— start of MATERIAL —

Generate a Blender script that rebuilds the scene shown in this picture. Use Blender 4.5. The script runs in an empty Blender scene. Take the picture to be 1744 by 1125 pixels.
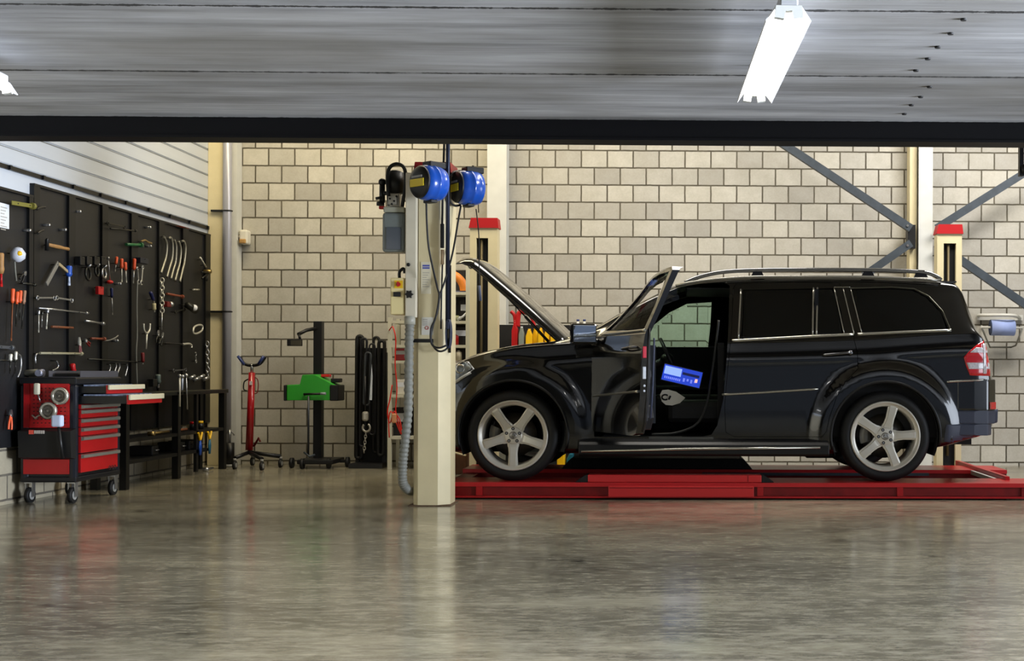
import bpy, bmesh, math, random
from mathutils import Vector, Matrix, Euler
from mathutils.geometry import tessellate_polygon
random.seed(7)
S = bpy.context.scene
PI = math.pi

# ------------------------------------------------------------------ camera
F = 2200.0
CAMP = Vector((0, 0, 1.05))
YAW, ROLL = 0.017, 0.0035
PX0, PY0 = 1197.0, 632.0
fw = Vector((math.sin(YAW), math.cos(YAW), 0))
rt0 = Vector((math.cos(YAW), -math.sin(YAW), 0))
up0 = Vector((0, 0, 1))
rt = rt0*math.cos(ROLL) + up0*math.sin(ROLL)
up = up0*math.cos(ROLL) - rt0*math.sin(ROLL)
cam = bpy.data.cameras.new('camera')
camo = bpy.data.objects.new('camera', cam)
S.collection.objects.link(camo)
cam.sensor_width = 36.0
cam.lens = F/1744*36.0
cam.shift_x = -(PX0-872)/1744
cam.shift_y = (PY0-562.5)/1744
cam.clip_start = 0.05
camo.matrix_world = Matrix(((rt.x, up.x, -fw.x, 0), (rt.y, up.y, -fw.y, 0), (rt.z, up.z, -fw.z, CAMP.z), (0, 0, 0, 1)))
S.camera = camo

def ray(px, py):
    return fw + rt*((px-PX0)/F) - up*((py-PY0)/F)
def UY(px, py, Y):                      # point of the photo on the plane y = Y
    d = ray(px, py); return CAMP + d*(Y/d.y)
def UX(px, py, X):
    d = ray(px, py); return CAMP + d*(X/d.x)

# ------------------------------------------------------------------ view + world + lights
S.view_settings.view_transform = 'Standard'
S.view_settings.look = 'None'
S.view_settings.exposure = 0.0
S.view_settings.gamma = 1.0
S.view_settings.use_curve_mapping = False
w = bpy.data.worlds.new('world'); S.world = w; w.use_nodes = True
w.node_tree.nodes['Background'].inputs[0].default_value = (0.62, 0.72, 0.9, 1)
w.node_tree.nodes['Background'].inputs[1].default_value = 0.25

def area(name, loc, to, sx, sy, power, col, spread=180):
    l = bpy.data.lights.new(name, 'AREA'); l.shape = 'RECTANGLE'; l.size = sx; l.size_y = sy
    l.energy = power; l.color = col; l.spread = math.radians(spread)
    o = bpy.data.objects.new(name, l); S.collection.objects.link(o)
    o.location = loc
    o.rotation_euler = (Vector(to)-Vector(loc)).to_track_quat('-Z', 'Y').to_euler()
    return o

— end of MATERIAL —

From the first line above down to the line with "d = ray(px, py); return CAMP + d*(X/d.x)", reproduce every line and no others, omitting pictures.

COMPLETE ANSWER:
Generate a Blender script that rebuilds the scene shown in this picture. Use Blender 4.5. The script runs in an empty Blender scene. Take the picture to be 1744 by 1125 pixels.
import bpy, bmesh, math, random
from mathutils import Vector, Matrix, Euler
from mathutils.geometry import tessellate_polygon
random.seed(7)
S = bpy.context.scene
PI = math.pi

# ------------------------------------------------------------------ camera
F = 2200.0
CAMP = Vector((0, 0, 1.05))
YAW, ROLL = 0.017, 0.0035
PX0, PY0 = 1197.0, 632.0
fw = Vector((math.sin(YAW), math.cos(YAW), 0))
rt0 = Vector((math.cos(YAW), -math.sin(YAW), 0))
up0 = Vector((0, 0, 1))
rt = rt0*math.cos(ROLL) + up0*math.sin(ROLL)
up = up0*math.cos(ROLL) - rt0*math.sin(ROLL)
cam = bpy.data.cameras.new('camera')
camo = bpy.data.objects.new('camera', cam)
S.collection.objects.link(camo)
cam.sensor_width = 36.0
cam.lens = F/1744*36.0
cam.shift_x = -(PX0-872)/1744
cam.shift_y = (PY0-562.5)/1744
cam.clip_start = 0.05
camo.matrix_world = Matrix(((rt.x, up.x, -fw.x, 0), (rt.y, up.y, -fw.y, 0), (rt.z, up.z, -fw.z, CAMP.z), (0, 0, 0, 1)))
S.camera = camo

def ray(px, py):
    return fw + rt*((px-PX0)/F) - up*((py-PY0)/F)
def UY(px, py, Y):                      # point of the photo on the plane y = Y
    d = ray(px, py); return CAMP + d*(Y/d.y)
def UX(px, py, X):
    d = ray(px, py); return CAMP + d*(X/d.x)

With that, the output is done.